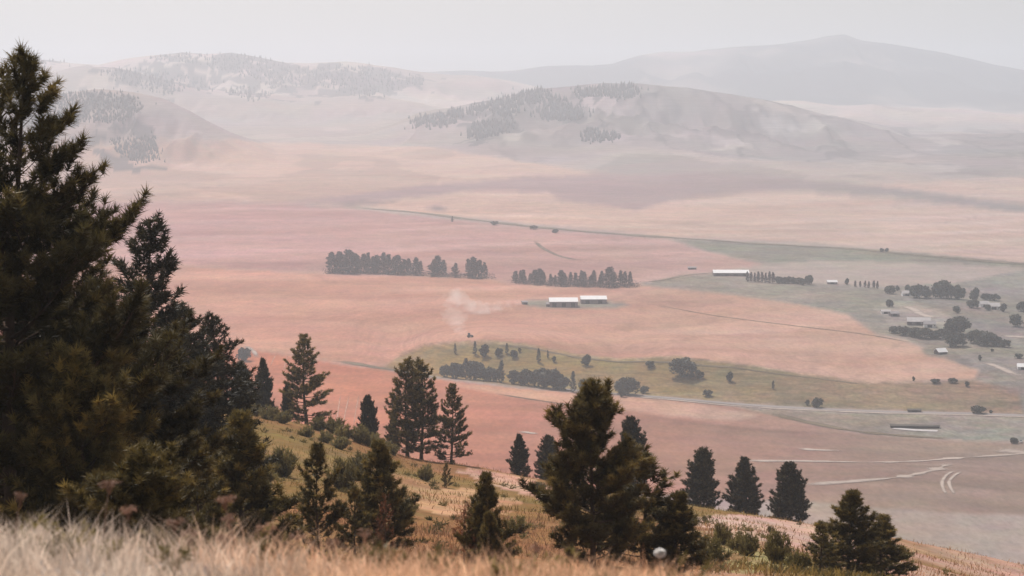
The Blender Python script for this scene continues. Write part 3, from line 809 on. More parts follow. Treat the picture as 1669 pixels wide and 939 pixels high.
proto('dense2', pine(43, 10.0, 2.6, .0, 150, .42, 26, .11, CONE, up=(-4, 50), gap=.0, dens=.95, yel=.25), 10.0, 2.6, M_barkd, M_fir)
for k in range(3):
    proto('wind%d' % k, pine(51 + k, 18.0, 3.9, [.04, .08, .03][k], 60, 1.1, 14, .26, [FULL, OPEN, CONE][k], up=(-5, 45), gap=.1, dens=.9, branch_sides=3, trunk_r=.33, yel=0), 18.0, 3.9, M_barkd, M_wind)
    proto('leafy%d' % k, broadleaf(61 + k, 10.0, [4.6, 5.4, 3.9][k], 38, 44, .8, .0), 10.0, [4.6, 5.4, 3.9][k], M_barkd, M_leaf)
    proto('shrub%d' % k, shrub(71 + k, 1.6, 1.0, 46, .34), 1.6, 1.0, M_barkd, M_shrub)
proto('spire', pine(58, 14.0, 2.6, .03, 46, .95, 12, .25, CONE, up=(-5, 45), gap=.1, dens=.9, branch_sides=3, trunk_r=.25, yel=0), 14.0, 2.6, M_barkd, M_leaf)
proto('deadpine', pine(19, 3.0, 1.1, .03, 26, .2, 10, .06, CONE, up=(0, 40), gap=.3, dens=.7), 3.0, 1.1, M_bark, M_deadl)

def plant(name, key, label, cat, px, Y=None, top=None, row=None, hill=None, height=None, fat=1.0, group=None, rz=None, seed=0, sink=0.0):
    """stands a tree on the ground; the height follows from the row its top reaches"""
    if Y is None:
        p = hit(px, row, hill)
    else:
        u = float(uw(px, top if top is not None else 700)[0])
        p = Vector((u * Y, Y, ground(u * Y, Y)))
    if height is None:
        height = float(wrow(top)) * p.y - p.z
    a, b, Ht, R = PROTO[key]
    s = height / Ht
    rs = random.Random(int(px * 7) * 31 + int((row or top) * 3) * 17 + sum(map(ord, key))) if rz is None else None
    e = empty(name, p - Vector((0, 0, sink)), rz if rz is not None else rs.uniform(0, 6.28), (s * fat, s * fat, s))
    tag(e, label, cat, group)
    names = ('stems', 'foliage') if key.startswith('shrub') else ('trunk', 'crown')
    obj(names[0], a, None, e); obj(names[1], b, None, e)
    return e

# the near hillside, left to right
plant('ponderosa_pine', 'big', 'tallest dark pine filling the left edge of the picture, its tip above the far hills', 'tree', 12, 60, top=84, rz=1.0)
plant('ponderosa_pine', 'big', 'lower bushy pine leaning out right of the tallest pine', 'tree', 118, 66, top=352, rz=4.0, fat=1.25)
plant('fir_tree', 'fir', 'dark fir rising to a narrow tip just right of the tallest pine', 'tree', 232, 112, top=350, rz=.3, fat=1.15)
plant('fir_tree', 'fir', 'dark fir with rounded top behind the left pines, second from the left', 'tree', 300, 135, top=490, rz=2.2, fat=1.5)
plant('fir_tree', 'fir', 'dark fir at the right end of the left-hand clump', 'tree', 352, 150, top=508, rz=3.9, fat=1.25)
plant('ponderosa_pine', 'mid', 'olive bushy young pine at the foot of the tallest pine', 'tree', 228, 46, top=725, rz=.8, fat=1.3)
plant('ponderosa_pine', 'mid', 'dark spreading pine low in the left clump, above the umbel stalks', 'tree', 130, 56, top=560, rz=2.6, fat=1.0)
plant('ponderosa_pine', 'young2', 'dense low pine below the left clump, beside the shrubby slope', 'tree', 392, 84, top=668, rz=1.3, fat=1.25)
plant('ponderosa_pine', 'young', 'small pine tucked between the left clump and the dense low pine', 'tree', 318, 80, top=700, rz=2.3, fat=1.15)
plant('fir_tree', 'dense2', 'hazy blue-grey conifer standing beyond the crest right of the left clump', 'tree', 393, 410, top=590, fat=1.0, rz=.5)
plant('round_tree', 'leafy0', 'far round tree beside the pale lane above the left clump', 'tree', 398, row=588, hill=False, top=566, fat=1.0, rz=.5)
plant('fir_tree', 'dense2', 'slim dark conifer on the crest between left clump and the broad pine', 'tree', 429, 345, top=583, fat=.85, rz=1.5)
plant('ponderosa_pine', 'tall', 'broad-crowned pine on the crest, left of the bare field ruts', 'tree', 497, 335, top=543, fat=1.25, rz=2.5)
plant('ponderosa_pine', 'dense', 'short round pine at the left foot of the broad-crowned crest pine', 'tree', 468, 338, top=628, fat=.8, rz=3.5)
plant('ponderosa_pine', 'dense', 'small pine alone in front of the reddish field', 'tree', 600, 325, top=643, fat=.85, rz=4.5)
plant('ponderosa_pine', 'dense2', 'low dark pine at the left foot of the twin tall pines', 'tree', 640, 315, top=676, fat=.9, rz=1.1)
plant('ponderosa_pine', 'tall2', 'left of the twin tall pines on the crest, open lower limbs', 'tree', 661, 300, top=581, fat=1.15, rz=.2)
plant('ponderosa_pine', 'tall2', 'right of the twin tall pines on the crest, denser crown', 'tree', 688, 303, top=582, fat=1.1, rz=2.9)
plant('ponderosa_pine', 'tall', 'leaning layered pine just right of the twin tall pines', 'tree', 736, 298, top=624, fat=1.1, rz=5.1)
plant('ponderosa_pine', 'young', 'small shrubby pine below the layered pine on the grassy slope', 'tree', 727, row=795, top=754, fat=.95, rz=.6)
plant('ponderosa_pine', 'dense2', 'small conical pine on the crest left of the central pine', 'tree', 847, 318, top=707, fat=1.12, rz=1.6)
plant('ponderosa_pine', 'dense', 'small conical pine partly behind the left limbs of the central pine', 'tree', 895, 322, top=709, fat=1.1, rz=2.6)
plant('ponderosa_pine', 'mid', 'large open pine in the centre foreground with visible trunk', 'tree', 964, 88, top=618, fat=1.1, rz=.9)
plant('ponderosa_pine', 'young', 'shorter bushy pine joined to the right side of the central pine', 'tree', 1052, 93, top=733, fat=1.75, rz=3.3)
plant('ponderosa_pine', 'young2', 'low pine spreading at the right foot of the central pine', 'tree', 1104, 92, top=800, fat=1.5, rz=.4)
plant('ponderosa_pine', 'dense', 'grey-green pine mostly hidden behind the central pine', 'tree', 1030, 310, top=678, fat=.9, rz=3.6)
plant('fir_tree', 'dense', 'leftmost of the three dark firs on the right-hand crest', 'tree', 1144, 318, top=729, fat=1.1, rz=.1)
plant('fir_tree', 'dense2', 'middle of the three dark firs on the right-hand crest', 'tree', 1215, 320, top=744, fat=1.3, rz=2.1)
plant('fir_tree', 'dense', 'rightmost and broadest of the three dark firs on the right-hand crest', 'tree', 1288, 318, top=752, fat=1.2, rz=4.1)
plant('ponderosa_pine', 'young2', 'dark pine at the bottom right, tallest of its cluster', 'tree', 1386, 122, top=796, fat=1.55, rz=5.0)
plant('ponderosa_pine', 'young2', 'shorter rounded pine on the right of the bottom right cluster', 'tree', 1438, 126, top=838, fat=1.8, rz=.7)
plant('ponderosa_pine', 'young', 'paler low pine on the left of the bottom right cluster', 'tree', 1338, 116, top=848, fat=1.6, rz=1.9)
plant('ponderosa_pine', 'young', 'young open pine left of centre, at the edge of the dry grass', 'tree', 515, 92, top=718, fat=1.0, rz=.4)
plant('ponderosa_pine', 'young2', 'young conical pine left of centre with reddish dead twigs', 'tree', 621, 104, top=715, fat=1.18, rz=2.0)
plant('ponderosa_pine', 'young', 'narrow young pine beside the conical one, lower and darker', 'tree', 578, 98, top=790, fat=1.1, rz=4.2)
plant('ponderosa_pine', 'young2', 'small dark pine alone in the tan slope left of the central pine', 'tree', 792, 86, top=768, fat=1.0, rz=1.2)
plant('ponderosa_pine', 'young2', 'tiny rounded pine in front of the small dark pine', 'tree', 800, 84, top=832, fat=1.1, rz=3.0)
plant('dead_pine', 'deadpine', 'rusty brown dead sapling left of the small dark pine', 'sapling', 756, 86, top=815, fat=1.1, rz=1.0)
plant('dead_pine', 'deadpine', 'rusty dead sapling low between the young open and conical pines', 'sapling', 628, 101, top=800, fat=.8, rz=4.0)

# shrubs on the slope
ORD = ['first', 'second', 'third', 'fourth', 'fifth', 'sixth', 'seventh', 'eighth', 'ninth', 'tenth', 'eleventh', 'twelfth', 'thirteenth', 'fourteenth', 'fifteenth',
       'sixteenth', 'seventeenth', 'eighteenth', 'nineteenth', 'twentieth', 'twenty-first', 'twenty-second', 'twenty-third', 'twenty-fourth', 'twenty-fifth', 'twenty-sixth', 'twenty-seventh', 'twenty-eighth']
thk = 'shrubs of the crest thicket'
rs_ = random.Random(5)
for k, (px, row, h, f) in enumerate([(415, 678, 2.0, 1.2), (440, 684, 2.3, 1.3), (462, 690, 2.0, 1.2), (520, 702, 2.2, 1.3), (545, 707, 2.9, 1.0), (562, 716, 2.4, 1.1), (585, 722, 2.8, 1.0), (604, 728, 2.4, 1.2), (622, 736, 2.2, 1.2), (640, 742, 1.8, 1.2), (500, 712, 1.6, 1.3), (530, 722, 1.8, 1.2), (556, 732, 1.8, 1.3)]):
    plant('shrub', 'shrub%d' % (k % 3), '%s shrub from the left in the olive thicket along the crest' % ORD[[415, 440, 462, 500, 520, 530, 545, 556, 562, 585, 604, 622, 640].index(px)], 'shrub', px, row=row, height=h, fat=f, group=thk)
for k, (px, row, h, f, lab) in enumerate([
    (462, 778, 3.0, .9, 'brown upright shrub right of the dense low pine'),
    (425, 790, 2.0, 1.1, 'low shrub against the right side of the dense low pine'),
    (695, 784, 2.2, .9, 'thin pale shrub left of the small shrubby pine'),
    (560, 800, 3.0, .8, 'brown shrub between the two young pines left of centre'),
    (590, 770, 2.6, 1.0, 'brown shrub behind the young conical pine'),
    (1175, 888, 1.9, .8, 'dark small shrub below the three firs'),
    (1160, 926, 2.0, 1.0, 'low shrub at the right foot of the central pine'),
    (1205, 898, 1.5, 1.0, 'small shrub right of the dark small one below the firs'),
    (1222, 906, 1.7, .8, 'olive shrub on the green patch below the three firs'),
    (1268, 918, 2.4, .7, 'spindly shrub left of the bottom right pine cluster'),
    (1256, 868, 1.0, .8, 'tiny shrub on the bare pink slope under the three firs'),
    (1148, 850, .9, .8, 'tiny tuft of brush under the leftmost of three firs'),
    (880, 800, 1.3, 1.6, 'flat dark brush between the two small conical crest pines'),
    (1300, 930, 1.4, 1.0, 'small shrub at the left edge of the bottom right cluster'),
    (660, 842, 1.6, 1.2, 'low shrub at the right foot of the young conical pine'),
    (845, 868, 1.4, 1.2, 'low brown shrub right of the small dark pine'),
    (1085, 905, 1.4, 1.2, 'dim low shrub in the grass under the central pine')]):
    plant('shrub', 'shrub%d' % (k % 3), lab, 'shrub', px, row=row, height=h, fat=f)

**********

§ **Your instructions**:
Each line of the data that includes the word "bottom" counts once; report the total and nothing more.

§ **Full response**:
5